* begin Raw data *

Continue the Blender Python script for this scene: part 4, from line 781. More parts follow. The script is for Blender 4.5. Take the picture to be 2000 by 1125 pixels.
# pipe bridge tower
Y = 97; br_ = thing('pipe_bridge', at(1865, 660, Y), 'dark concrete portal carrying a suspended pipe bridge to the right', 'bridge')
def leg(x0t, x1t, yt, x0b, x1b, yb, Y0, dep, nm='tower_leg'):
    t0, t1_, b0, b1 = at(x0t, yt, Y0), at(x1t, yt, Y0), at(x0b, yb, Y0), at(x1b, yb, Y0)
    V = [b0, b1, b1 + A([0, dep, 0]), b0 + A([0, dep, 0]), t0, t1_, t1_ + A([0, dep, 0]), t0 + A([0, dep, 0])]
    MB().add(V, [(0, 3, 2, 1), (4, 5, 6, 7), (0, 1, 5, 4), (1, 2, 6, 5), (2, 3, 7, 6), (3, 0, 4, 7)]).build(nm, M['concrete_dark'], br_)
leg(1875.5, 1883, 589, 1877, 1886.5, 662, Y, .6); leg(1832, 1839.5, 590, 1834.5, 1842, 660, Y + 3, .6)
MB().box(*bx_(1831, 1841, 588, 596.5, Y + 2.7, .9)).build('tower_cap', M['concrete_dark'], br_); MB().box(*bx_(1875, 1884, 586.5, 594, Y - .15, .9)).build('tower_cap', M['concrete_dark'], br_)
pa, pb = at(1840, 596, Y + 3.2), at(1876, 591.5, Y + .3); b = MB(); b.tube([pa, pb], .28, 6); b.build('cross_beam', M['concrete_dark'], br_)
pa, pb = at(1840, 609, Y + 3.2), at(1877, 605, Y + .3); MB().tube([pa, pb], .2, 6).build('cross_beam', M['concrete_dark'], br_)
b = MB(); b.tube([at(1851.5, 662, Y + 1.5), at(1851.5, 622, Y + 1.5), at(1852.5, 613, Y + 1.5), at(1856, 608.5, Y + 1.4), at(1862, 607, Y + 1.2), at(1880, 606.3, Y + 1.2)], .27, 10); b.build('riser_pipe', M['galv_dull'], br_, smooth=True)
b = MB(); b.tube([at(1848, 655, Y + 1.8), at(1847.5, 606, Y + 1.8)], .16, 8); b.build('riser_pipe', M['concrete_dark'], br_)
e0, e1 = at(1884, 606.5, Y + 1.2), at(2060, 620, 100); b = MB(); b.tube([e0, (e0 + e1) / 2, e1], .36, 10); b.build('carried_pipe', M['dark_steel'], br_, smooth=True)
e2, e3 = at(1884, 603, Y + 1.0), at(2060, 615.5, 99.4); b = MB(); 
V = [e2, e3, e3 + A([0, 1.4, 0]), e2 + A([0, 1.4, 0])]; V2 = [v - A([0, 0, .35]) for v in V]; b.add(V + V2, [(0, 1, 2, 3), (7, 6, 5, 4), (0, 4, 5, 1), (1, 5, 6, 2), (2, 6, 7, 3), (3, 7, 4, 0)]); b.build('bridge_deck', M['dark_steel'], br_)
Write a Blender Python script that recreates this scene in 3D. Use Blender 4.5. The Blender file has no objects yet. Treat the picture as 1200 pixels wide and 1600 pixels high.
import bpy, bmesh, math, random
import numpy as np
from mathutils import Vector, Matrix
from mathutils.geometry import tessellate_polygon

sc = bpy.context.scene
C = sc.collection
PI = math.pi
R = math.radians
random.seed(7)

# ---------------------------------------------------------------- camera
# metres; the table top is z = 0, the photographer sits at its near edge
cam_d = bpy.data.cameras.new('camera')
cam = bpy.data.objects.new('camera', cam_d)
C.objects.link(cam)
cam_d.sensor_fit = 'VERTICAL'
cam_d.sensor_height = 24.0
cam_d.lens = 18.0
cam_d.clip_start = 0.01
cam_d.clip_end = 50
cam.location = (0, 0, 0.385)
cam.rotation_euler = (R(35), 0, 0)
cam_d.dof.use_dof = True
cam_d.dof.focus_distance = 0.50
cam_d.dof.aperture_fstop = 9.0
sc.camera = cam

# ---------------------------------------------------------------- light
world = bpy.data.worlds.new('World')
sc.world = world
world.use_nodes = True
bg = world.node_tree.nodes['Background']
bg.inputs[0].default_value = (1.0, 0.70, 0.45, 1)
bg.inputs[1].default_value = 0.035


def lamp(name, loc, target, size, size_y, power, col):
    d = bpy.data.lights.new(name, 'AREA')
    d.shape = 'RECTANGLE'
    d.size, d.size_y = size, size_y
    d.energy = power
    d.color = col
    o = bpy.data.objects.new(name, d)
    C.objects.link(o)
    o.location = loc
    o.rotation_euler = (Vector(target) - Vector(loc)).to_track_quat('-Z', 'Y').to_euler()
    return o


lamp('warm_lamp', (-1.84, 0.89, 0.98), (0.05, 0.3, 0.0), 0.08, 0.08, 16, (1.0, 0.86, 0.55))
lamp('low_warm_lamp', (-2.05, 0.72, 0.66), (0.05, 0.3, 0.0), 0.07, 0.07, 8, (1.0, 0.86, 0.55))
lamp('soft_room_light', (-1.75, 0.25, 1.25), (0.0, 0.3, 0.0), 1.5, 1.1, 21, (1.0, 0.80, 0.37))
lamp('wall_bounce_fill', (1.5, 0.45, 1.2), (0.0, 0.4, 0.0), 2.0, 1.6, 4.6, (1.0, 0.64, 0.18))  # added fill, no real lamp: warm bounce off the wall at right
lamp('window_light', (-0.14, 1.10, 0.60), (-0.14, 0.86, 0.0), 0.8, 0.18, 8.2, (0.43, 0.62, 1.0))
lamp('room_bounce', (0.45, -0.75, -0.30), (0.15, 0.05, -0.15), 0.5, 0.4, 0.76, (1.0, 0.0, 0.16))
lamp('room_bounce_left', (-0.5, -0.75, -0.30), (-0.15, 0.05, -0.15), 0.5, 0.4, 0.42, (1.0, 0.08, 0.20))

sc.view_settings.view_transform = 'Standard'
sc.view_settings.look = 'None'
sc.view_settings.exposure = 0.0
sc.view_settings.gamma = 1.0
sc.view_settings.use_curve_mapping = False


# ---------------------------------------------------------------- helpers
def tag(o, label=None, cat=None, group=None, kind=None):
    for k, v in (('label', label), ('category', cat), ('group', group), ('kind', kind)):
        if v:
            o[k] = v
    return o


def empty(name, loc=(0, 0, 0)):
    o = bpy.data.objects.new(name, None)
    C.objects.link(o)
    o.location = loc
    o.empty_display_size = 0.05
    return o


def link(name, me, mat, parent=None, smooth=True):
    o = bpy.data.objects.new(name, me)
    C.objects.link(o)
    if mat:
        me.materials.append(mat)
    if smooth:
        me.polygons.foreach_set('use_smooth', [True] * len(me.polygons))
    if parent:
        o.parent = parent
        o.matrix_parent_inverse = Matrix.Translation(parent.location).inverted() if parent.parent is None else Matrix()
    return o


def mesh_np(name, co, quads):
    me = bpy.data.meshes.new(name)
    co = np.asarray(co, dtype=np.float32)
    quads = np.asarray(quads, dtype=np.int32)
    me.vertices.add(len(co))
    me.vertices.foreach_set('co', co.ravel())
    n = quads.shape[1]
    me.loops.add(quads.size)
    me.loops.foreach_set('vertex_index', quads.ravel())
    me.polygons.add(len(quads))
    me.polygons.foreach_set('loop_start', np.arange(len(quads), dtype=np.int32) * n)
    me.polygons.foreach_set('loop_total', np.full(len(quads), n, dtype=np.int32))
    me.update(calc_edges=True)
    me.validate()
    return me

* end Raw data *

■ **Task goal**:
Your task is to repeat the data exactly; please include every line.

■ **Solved problem**:
Continue the Blender Python script for this scene: part 4, from line 781. More parts follow. The script is for Blender 4.5. Take the picture to be 2000 by 1125 pixels.
# pipe bridge tower
Y = 97; br_ = thing('pipe_bridge', at(1865, 660, Y), 'dark concrete portal carrying a suspended pipe bridge to the right', 'bridge')
def leg(x0t, x1t, yt, x0b, x1b, yb, Y0, dep, nm='tower_leg'):
    t0, t1_, b0, b1 = at(x0t, yt, Y0), at(x1t, yt, Y0), at(x0b, yb, Y0), at(x1b, yb, Y0)
    V = [b0, b1, b1 + A([0, dep, 0]), b0 + A([0, dep, 0]), t0, t1_, t1_ + A([0, dep, 0]), t0 + A([0, dep, 0])]
    MB().add(V, [(0, 3, 2, 1), (4, 5, 6, 7), (0, 1, 5, 4), (1, 2, 6, 5), (2, 3, 7, 6), (3, 0, 4, 7)]).build(nm, M['concrete_dark'], br_)
leg(1875.5, 1883, 589, 1877, 1886.5, 662, Y, .6); leg(1832, 1839.5, 590, 1834.5, 1842, 660, Y + 3, .6)
MB().box(*bx_(1831, 1841, 588, 596.5, Y + 2.7, .9)).build('tower_cap', M['concrete_dark'], br_); MB().box(*bx_(1875, 1884, 586.5, 594, Y - .15, .9)).build('tower_cap', M['concrete_dark'], br_)
pa, pb = at(1840, 596, Y + 3.2), at(1876, 591.5, Y + .3); b = MB(); b.tube([pa, pb], .28, 6); b.build('cross_beam', M['concrete_dark'], br_)
pa, pb = at(1840, 609, Y + 3.2), at(1877, 605, Y + .3); MB().tube([pa, pb], .2, 6).build('cross_beam', M['concrete_dark'], br_)
b = MB(); b.tube([at(1851.5, 662, Y + 1.5), at(1851.5, 622, Y + 1.5), at(1852.5, 613, Y + 1.5), at(1856, 608.5, Y + 1.4), at(1862, 607, Y + 1.2), at(1880, 606.3, Y + 1.2)], .27, 10); b.build('riser_pipe', M['galv_dull'], br_, smooth=True)
b = MB(); b.tube([at(1848, 655, Y + 1.8), at(1847.5, 606, Y + 1.8)], .16, 8); b.build('riser_pipe', M['concrete_dark'], br_)
e0, e1 = at(1884, 606.5, Y + 1.2), at(2060, 620, 100); b = MB(); b.tube([e0, (e0 + e1) / 2, e1], .36, 10); b.build('carried_pipe', M['dark_steel'], br_, smooth=True)
e2, e3 = at(1884, 603, Y + 1.0), at(2060, 615.5, 99.4); b = MB(); 
V = [e2, e3, e3 + A([0, 1.4, 0]), e2 + A([0, 1.4, 0])]; V2 = [v - A([0, 0, .35]) for v in V]; b.add(V + V2, [(0, 1, 2, 3), (7, 6, 5, 4), (0, 4, 5, 1), (1, 5, 6, 2), (2, 6, 7, 3), (3, 7, 4, 0)]); b.build('bridge_deck', M['dark_steel'], br_)
Write a Blender Python script that recreates this scene in 3D. Use Blender 4.5. The Blender file has no objects yet. Treat the picture as 1200 pixels wide and 1600 pixels high.
import bpy, bmesh, math, random
import numpy as np
from mathutils import Vector, Matrix
from mathutils.geometry import tessellate_polygon

sc = bpy.context.scene
C = sc.collection
PI = math.pi
R = math.radians
random.seed(7)

# ---------------------------------------------------------------- camera
# metres; the table top is z = 0, the photographer sits at its near edge
cam_d = bpy.data.cameras.new('camera')
cam = bpy.data.objects.new('camera', cam_d)
C.objects.link(cam)
cam_d.sensor_fit = 'VERTICAL'
cam_d.sensor_height = 24.0
cam_d.lens = 18.0
cam_d.clip_start = 0.01
cam_d.clip_end = 50
cam.location = (0, 0, 0.385)
cam.rotation_euler = (R(35), 0, 0)
cam_d.dof.use_dof = True
cam_d.dof.focus_distance = 0.50
cam_d.dof.aperture_fstop = 9.0
sc.camera = cam

# ---------------------------------------------------------------- light
world = bpy.data.worlds.new('World')
sc.world = world
world.use_nodes = True
bg = world.node_tree.nodes['Background']
bg.inputs[0].default_value = (1.0, 0.70, 0.45, 1)
bg.inputs[1].default_value = 0.035


def lamp(name, loc, target, size, size_y, power, col):
    d = bpy.data.lights.new(name, 'AREA')
    d.shape = 'RECTANGLE'
    d.size, d.size_y = size, size_y
    d.energy = power
    d.color = col
    o = bpy.data.objects.new(name, d)
    C.objects.link(o)
    o.location = loc
    o.rotation_euler = (Vector(target) - Vector(loc)).to_track_quat('-Z', 'Y').to_euler()
    return o


lamp('warm_lamp', (-1.84, 0.89, 0.98), (0.05, 0.3, 0.0), 0.08, 0.08, 16, (1.0, 0.86, 0.55))
lamp('low_warm_lamp', (-2.05, 0.72, 0.66), (0.05, 0.3, 0.0), 0.07, 0.07, 8, (1.0, 0.86, 0.55))
lamp('soft_room_light', (-1.75, 0.25, 1.25), (0.0, 0.3, 0.0), 1.5, 1.1, 21, (1.0, 0.80, 0.37))
lamp('wall_bounce_fill', (1.5, 0.45, 1.2), (0.0, 0.4, 0.0), 2.0, 1.6, 4.6, (1.0, 0.64, 0.18))  # added fill, no real lamp: warm bounce off the wall at right
lamp('window_light', (-0.14, 1.10, 0.60), (-0.14, 0.86, 0.0), 0.8, 0.18, 8.2, (0.43, 0.62, 1.0))
lamp('room_bounce', (0.45, -0.75, -0.30), (0.15, 0.05, -0.15), 0.5, 0.4, 0.76, (1.0, 0.0, 0.16))
lamp('room_bounce_left', (-0.5, -0.75, -0.30), (-0.15, 0.05, -0.15), 0.5, 0.4, 0.42, (1.0, 0.08, 0.20))

sc.view_settings.view_transform = 'Standard'
sc.view_settings.look = 'None'
sc.view_settings.exposure = 0.0
sc.view_settings.gamma = 1.0
sc.view_settings.use_curve_mapping = False


# ---------------------------------------------------------------- helpers
def tag(o, label=None, cat=None, group=None, kind=None):
    for k, v in (('label', label), ('category', cat), ('group', group), ('kind', kind)):
        if v:
            o[k] = v
    return o


def empty(name, loc=(0, 0, 0)):
    o = bpy.data.objects.new(name, None)
    C.objects.link(o)
    o.location = loc
    o.empty_display_size = 0.05
    return o


def link(name, me, mat, parent=None, smooth=True):
    o = bpy.data.objects.new(name, me)
    C.objects.link(o)
    if mat:
        me.materials.append(mat)
    if smooth:
        me.polygons.foreach_set('use_smooth', [True] * len(me.polygons))
    if parent:
        o.parent = parent
        o.matrix_parent_inverse = Matrix.Translation(parent.location).inverted() if parent.parent is None else Matrix()
    return o


def mesh_np(name, co, quads):
    me = bpy.data.meshes.new(name)
    co = np.asarray(co, dtype=np.float32)
    quads = np.asarray(quads, dtype=np.int32)
    me.vertices.add(len(co))
    me.vertices.foreach_set('co', co.ravel())
    n = quads.shape[1]
    me.loops.add(quads.size)
    me.loops.foreach_set('vertex_index', quads.ravel())
    me.polygons.add(len(quads))
    me.polygons.foreach_set('loop_start', np.arange(len(quads), dtype=np.int32) * n)
    me.polygons.foreach_set('loop_total', np.full(len(quads), n, dtype=np.int32))
    me.update(calc_edges=True)
    me.validate()
    return me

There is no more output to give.